4. Office and book in which the deed is recorded

5. Quantity and description of property to be conveyed thereby

6. The terms of sale

6. A sale under a deed of trust

1. Public auction

2. The trustee:

a. Must be WV resident

i. If the corporation:

1. To have its principal office in WV AND

2. Must be chartered under WV or federal law

b. At the sale:

i. must be present at the sale

ii. must conduct or supervise it unless the deed of trust allows the trustee to delegate that authority

iii. to only sell as much of the property as is necessary

iv. not permitted to purchase at a sale he conducts

c. after sale:

i. must prepare a deed for the property transfer using the exact words provided in the statute

ii. must apply the sale proceeds as prescribed by statute:

1. deed of trust expenses, including a trustee’s commission equal to 5% of the first $300 and 2% of the rest of the proceeds.
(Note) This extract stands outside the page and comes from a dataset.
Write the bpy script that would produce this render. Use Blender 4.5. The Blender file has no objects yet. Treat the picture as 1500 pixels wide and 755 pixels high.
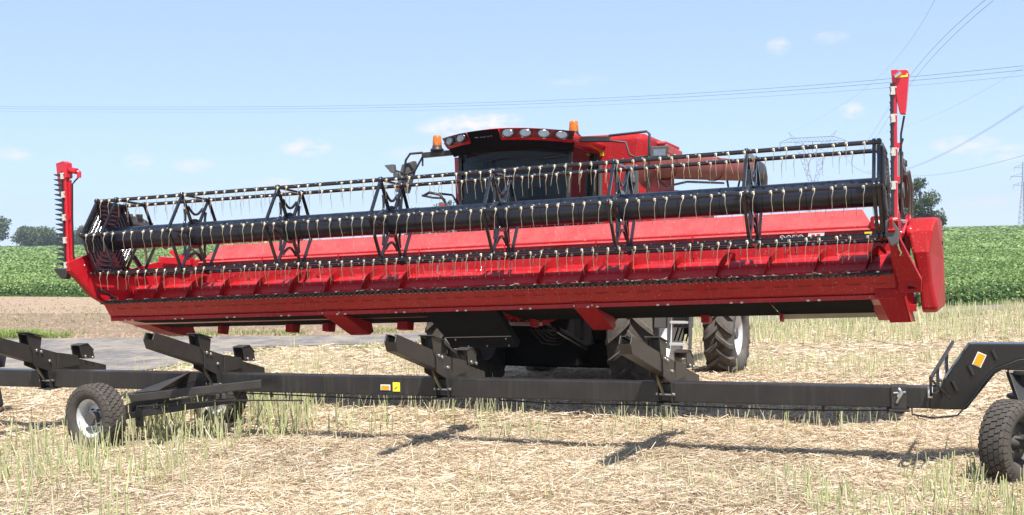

2. Debts secured by the deed of trust

3. Any surplus remaining shall be paid to the grantor.

iii. Within 2 months after selling property:

1. Must submit report of the sale to the clerk of county commission OR

2. Forfeit his commission on the sale

iv. Under the grantor’s or beneficiary’s request, to give bond equal to the full value of the property, with good security.